“Albay Rep. Edcel Lagman is expected to anoint himself anytime soon as the new chieftain of the LP. That’s like using hot air, and plenty of it, for the fuel of a malfunctioning car engine”
The elections are over. Voters nationwide gave Bongbong Marcos (BBM) and Sara Duterte an unprecedented mandate to run the country as their president and vice president, respectively.
Leni Robredo and Kiko Pangilinan, the de facto candidates for president and vice president, respectively, of the much-despised Liberal Party lost the elections miserably. The votes they got were not even half of what the BBM-Sara tandem obtained.
Robredo and Pangilinan knew that the LP had become so unpopular that to identify themselves with the LP was to court sure defeat at the ballot box. Yellow, the color associated with the LP, was scorned by many, and to use it in the campaign was a kiss of death.
Thus, Robredo and Pangilinan resorted to the color pink in their campaign propaganda. While Robredo and Pangilinan remained top officials of the LP, they did not use the LP logo or the color yellow on any of their campaign paraphernalia, and in their campaign sorties.
Although the fickle and underhanded Robredo claimed to be an “independent” candidate, it was very obvious that she and Pangilinan were in fact the LP’s bets.
Even their incompetent campaign manager, ex-Senator Bam Aquino, openly flaunted his status as an LP official.
The Robredo-Pangilinan deception did not fool the electorate That is why the rival camps called them the pinklawans, a hybrid of pink and dilaw (yellow).
In the end, the pinklawans were victims of their own misrepresentations.
Not only did Robredo and Pangilinan lose; the LP failed to get even one of its senatorial candidates elected. Beginning noon of June 30, 2022, none of the 24 incumbent senators will be from the LP.
After the 2019 midterm elections, the LP had only 15 members in the House of Representatives of Congress. That number dwindled to just nine following the May 2022 elections.
The LP claims it has 400 local officials elected under its banner in the recent polls. That will not be for long.
Many local officials have a penchant for switching their political ties to the party in power. They change their party affiliation as often as they change their clothes.
News reports have it that Robredo and Pangilinan are resigning as officials of the LP. Big deal!
That’s like resigning from a company that exists only as a shell corporation. It doesn’t really matter to the electorate and, quite frankly, nobody is interested in the LP anymore other than its misguided hangers-on.
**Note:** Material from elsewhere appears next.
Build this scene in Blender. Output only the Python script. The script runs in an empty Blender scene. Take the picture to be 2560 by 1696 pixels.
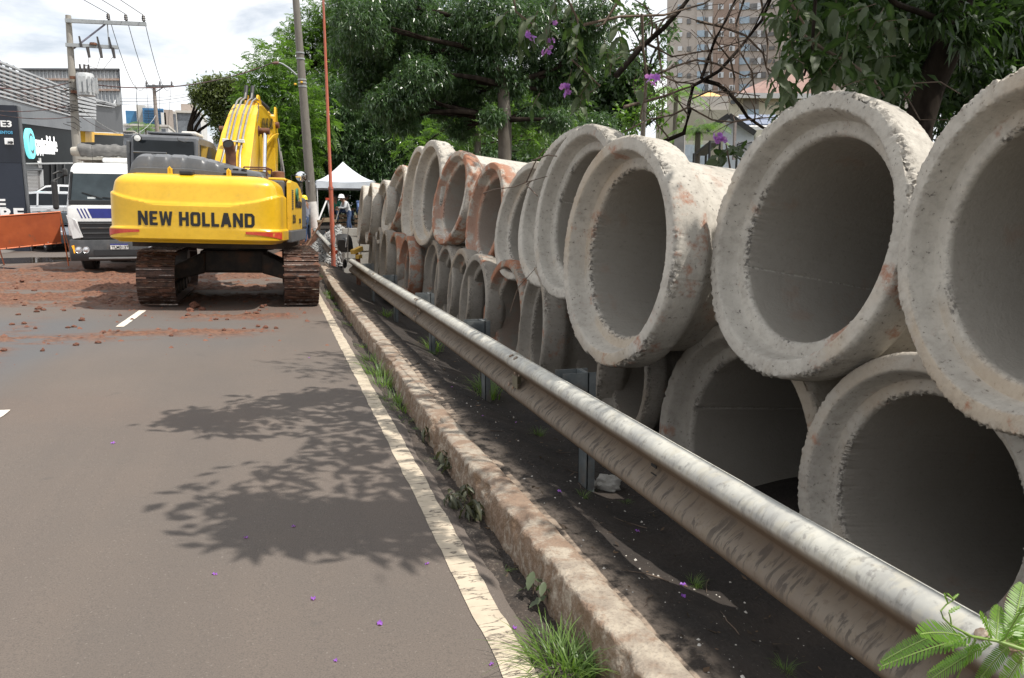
import bpy, math, random
import numpy as np
from mathutils import Vector, Matrix, Quaternion

random.seed(7)
RNG = np.random.default_rng(11)
S = bpy.context.scene
COL = S.collection
R = math.radians

# ------------------------------------------------------------------ camera, sky, sun, exposure
CAM_H = 1.6
PITCH, YAW = math.atan(308 / 1953), math.atan(592 / math.hypot(1953, 308))
cd = bpy.data.cameras.new('camera')
cd.sensor_width = 23.6
cd.lens = 23.6 * 1953 / 2560
cd.clip_start, cd.clip_end = 0.05, 5000
cam = bpy.data.objects.new('camera', cd)
COL.objects.link(cam)
cam.location = (0, 0, CAM_H)
cam.rotation_euler = (R(90) - PITCH, 0, -YAW)
S.camera = cam

SUN_TO = Vector((0.44, -0.30, 1.0)).normalized()
SUN_EL = math.asin(SUN_TO.z)
SUN_ROT = math.atan2(SUN_TO.x, SUN_TO.y)
W = bpy.data.worlds.new('World')
S.world = W
W.use_nodes = True
wn = W.node_tree
wn.nodes.clear()
wl = wn.links.new


def wnode(t, **kw):
    n = wn.nodes.new(t)
    for k, v in kw.items():
        setattr(n, k, v)
    return n


sky = wnode('ShaderNodeTexSky', sky_type='NISHITA', sun_disc=False)
sky.sun_elevation, sky.sun_rotation = SUN_EL, SUN_ROT
sky.air_density, sky.dust_density, sky.ozone_density = 1.0, 1.6, 1.0
tc = wnode('ShaderNodeTexCoord')
sep = wnode('ShaderNodeSeparateXYZ')
wl(tc.outputs['Generated'], sep.inputs[0])
mz = wnode('ShaderNodeMath', operation='MAXIMUM')
wl(sep.outputs['Z'], mz.inputs[0]); mz.inputs[1].default_value = 0.0
az = wnode('ShaderNodeMath', operation='ADD')
wl(mz.outputs[0], az.inputs[0]); az.inputs[1].default_value = 0.22
dx = wnode('ShaderNodeMath', operation='DIVIDE'); wl(sep.outputs['X'], dx.inputs[0]); wl(az.outputs[0], dx.inputs[1])
dy = wnode('ShaderNodeMath', operation='DIVIDE'); wl(sep.outputs['Y'], dy.inputs[0]); wl(az.outputs[0], dy.inputs[1])
cmb = wnode('ShaderNodeCombineXYZ'); wl(dx.outputs[0], cmb.inputs[0]); wl(dy.outputs[0], cmb.inputs[1])
nz = wnode('ShaderNodeTexNoise'); wl(cmb.outputs[0], nz.inputs['Vector'])
nz.inputs['Scale'].default_value = 1.9; nz.inputs['Detail'].default_value = 7; nz.inputs['Roughness'].default_value = 0.58
nz.inputs['Distortion'].default_value = 0.25
rp = wnode('ShaderNodeValToRGB'); wl(nz.outputs[0], rp.inputs[0])
rp.color_ramp.elements[0].position = 0.36; rp.color_ramp.elements[1].position = 0.53
rp.color_ramp.elements[0].color = (0.45, 0.45, 0.45, 1)
nz2 = wnode('ShaderNodeTexNoise'); wl(cmb.outputs[0], nz2.inputs['Vector'])
nz2.inputs['Scale'].default_value = 3.1; nz2.inputs['Detail'].default_value = 5
rp2 = wnode('ShaderNodeValToRGB'); wl(nz2.outputs[0], rp2.inputs[0])
rp2.color_ramp.elements[0].position = 0.3; rp2.color_ramp.elements[1].position = 0.62
rp2.color_ramp.elements[0].color = (9.3, 9.8, 10.4, 1); rp2.color_ramp.elements[1].color = (11.2, 11.2, 11.2, 1)
mx = wnode('ShaderNodeMix', data_type='RGBA')
wl(rp.outputs[0], mx.inputs[0]); wl(sky.outputs[0], mx.inputs[6]); wl(rp2.outputs[0], mx.inputs[7])
bg = wnode('ShaderNodeBackground'); bg.inputs[1].default_value = 0.11
wl(mx.outputs[2], bg.inputs[0])
wo = wnode('ShaderNodeOutputWorld'); wl(bg.outputs[0], wo.inputs[0])

sd = bpy.data.lights.new('sun', 'SUN')
sd.energy, sd.angle, sd.color = 5.0, R(0.53), (1.0, 0.95, 0.87)
sun = bpy.data.objects.new('sun', sd); COL.objects.link(sun)
sun.rotation_euler = SUN_TO.to_track_quat('Z', 'Y').to_euler()
sun.location = (20, -20, 40)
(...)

Albay Representative Edcel Lagman is expected to anoint himself anytime soon as the new chieftain of the LP. That’s like using hot air, and plenty of it, for the fuel of a malfunctioning car engine. The car is not bound to go anywhere.
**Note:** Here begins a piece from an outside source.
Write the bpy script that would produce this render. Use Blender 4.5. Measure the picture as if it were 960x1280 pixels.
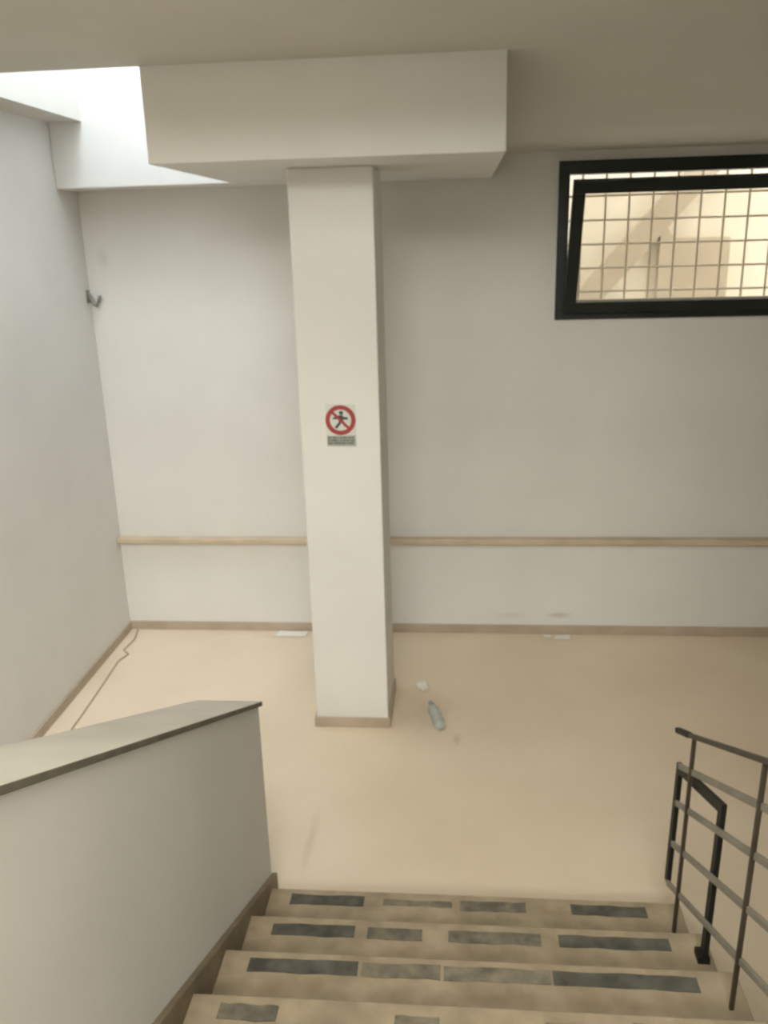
import bpy, bmesh, math, random
from mathutils import Vector, Matrix
random.seed(7)
for o in list(bpy.data.objects): bpy.data.objects.remove(o)
scene = bpy.context.scene
COL = scene.collection

# ------------------------------------------------------------------ camera
cam_d = bpy.data.cameras.new('camera'); cam = bpy.data.objects.new('camera', cam_d); COL.objects.link(cam)
R0 = (0.996233477, 0.082501615, -0.026689747)
R1 = (0.000311205, 0.304396048, 0.952545510)
R2 = (-0.086710796, 0.948966032, -0.303223858)
M = Matrix(((R0[0], R1[0], -R2[0], 0.79259), (R0[1], R1[1], -R2[1], -5.44489), (R0[2], R1[2], -R2[2], 2.60154), (0, 0, 0, 1)))
cam.matrix_world = M
cam_d.sensor_fit = 'HORIZONTAL'; cam_d.sensor_width = 36.0; cam_d.lens = 1079.3143 / 960.0 * 36.0
cam_d.clip_start = 0.05; cam_d.clip_end = 200
cam_d.dof.use_dof = True; cam_d.dof.focus_distance = 0.8; cam_d.dof.aperture_fstop = 17.0   # the phone focused too near: all slightly soft
scene.camera = cam

# ------------------------------------------------------------------ world, lights, exposure
world = bpy.data.worlds.new('world'); scene.world = world; world.use_nodes = True
wbg = world.node_tree.nodes['Background']
wbg.inputs['Color'].default_value = (1.0, 0.975, 0.92, 1); wbg.inputs['Strength'].default_value = 3.5
scene.view_settings.view_transform = 'Standard'; scene.view_settings.look = 'None'
scene.view_settings.exposure = 0.1; scene.view_settings.gamma = 1.0; scene.view_settings.use_curve_mapping = False

def area(name, loc, rot, sx, sy, power, color):
    l = bpy.data.lights.new(name, 'AREA'); l.shape = 'RECTANGLE'; l.size = sx; l.size_y = sy
    l.energy = power; l.color = color
    o = bpy.data.objects.new(name, l); COL.objects.link(o); o.location = loc; o.rotation_euler = rot
    return o
# daylight falling through the skylight above the landing
area('skylight_daylight', (-0.91, -0.99, 5.30), (0, 0, 0), 0.80, 1.34, 49, (0.86, 0.98, 1.13))
# added fill from behind the camera, set at an invented upper-landing window
area('rear_fill', (0.4, -8.86, 4.65), (math.radians(78), 0, 0), 2.4, 1.2, 156, (1.0, 1.0, 0.94))
# added overhead fill above the upper flight to brighten the floor
area('overhead_fill', (0.5, -6.2, 5.50), (0, 0, 0), 1.8, 1.4, 90, (0.98, 1.0, 0.92))

# ------------------------------------------------------------------ materials
def mat(name, c1, c2=None, scale=3.0, rough=0.6, metal=0.0, bump=0.0, bump_scale=60.0, spec=0.4, detail=4.0):
    m = bpy.data.materials.new(name); m.use_nodes = True
    nt = m.node_tree; b = nt.nodes['Principled BSDF']
    b.inputs['Roughness'].default_value = rough; b.inputs['Metallic'].default_value = metal
    b.inputs['Specular IOR Level'].default_value = spec
    tc = nt.nodes.new('ShaderNodeTexCoord')
    if c2:
        n = nt.nodes.new('ShaderNodeTexNoise'); n.inputs['Scale'].default_value = scale; n.inputs['Detail'].default_value = detail
        r = nt.nodes.new('ShaderNodeValToRGB')
        r.color_ramp.elements[0].position = 0.35; r.color_ramp.elements[0].color = (*c1, 1)
        r.color_ramp.elements[1].position = 0.68; r.color_ramp.elements[1].color = (*c2, 1)
        nt.links.new(tc.outputs['Object'], n.inputs['Vector']); nt.links.new(n.outputs['Fac'], r.inputs['Fac'])
        nt.links.new(r.outputs['Color'], b.inputs['Base Color'])
    else:
        b.inputs['Base Color'].default_value = (*c1, 1)
    if bump > 0:
        n2 = nt.nodes.new('ShaderNodeTexNoise'); n2.inputs['Scale'].default_value = bump_scale; n2.inputs['Detail'].default_value = 3
        bp = nt.nodes.new('ShaderNodeBump'); bp.inputs['Strength'].default_value = bump; bp.inputs['Distance'].default_value = 0.004
        nt.links.new(tc.outputs['Object'], n2.inputs['Vector']); nt.links.new(n2.outputs['Fac'], bp.inputs['Height'])
        nt.links.new(bp.outputs['Normal'], b.inputs['Normal'])
    return m

def add_stain_shade(m, spots):
    """scuffs, and a painted shadow, of their own shape on a surface: (centre, radii, colour, strength)"""
    nt = m.node_tree; b = nt.nodes['Principled BSDF']
    tc = next(n for n in nt.nodes if n.type == 'TEX_COORD')
    src = b.inputs['Base Color'].links[0].from_socket
    for (c, r, col, s) in spots:
        sub = nt.nodes.new('ShaderNodeVectorMath'); sub.operation = 'SUBTRACT'; sub.inputs[1].default_value = c
        nt.links.new(tc.outputs['Object'], sub.inputs[0])
        div = nt.nodes.new('ShaderNodeVectorMath'); div.operation = 'DIVIDE'; div.inputs[1].default_value = r
        nt.links.new(sub.outputs[0], div.inputs[0])
        nz = nt.nodes.new('ShaderNodeTexNoise'); nz.inputs['Scale'].default_value = 2.2; nz.inputs['Detail'].default_value = 4
        nt.links.new(div.outputs[0], nz.inputs['Vector'])
        ln = nt.nodes.new('ShaderNodeVectorMath'); ln.operation = 'LENGTH'; nt.links.new(div.outputs[0], ln.inputs[0])
        ad = nt.nodes.new('ShaderNodeMath'); ad.operation = 'ADD'
        nt.links.new(ln.outputs['Value'], ad.inputs[0]); nt.links.new(nz.outputs['Fac'], ad.inputs[1])
        mr = nt.nodes.new('ShaderNodeMapRange'); mr.inputs['From Min'].default_value = 0.6; mr.inputs['From Max'].default_value = 1.5
        mr.inputs['To Min'].default_value = s; mr.inputs['To Max'].default_value = 0.0
        nt.links.new(ad.outputs[0], mr.inputs['Value'])
        mx = nt.nodes.new('ShaderNodeMix'); mx.data_type = 'RGBA'
        nt.links.new(mr.outputs['Result'], mx.inputs['Factor']); nt.links.new(src, mx.inputs['A']); mx.inputs['B'].default_value = (*col, 1)
        src = mx.outputs['Result']
    nt.links.new(src, b.inputs['Base Color'])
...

The LP is expected to be dormant for the next six years, and six more years after that, in the likely event that the very popular Sara Duterte is elected president in 2028. By that time, the LP dinosaur shall have been just a nightmare in the annals of Philippine politics.
What will happen to Robredo and Pangilinan? In my opinion, they ought to take their bearings from what happened to former Vice President Jejomar Binay and former Senator Gregorio Honasan.
Binay, as the sitting vice president, ran for president in 2016, but lost. In 2019, he ran for congressman in his bailiwick, Makati, but lost again. Last May, he lost in the senatorial elections, ending up at 13th place.
Honasan was Binay’s vice presidential running mate, and lost with him in 2016. He lost his bid to return to the Senate in the May 2022 polls.
Both Binay and Honasan are facing political perdition.
It is doubtful if Robredo and Pangilinan can win if they run for the Senate in 2025.
Jinggoy Estrada, who placed 12th in the winning circle of 12 candidates in the recent election, obtained almost 15 million votes. Robredo and Pangilinan each got less votes compared to what Estrada garnered.
Like Binay and Honasan, Robredo and Pangilinan ought to retire from politics.
What will happen to the communist allies of the LP who openly supported and identified with the Leni-Kiko tandem?
The communists were already marginalized under President Rodrigo Duterte. With the defeat of the Leni-Kiko ticket, they have nowhere to go.
For sure, there will be stragglers among the communists, but they will be confined to making unfounded public accusations against the incoming BBM administration, or to go on with their banditry in the countryside by extorting “revolutionary taxes” against whomsover they choose, just to allow their boss, Jose Maria Sison, to continue living in luxurious exile in Utrecht, The Netherlands.
The incoming BBM administration, through the National Task Force to End Local Communist Armed Conflict, is expected to put a resounding end to the evil communist menace that has afflicted our people for decades.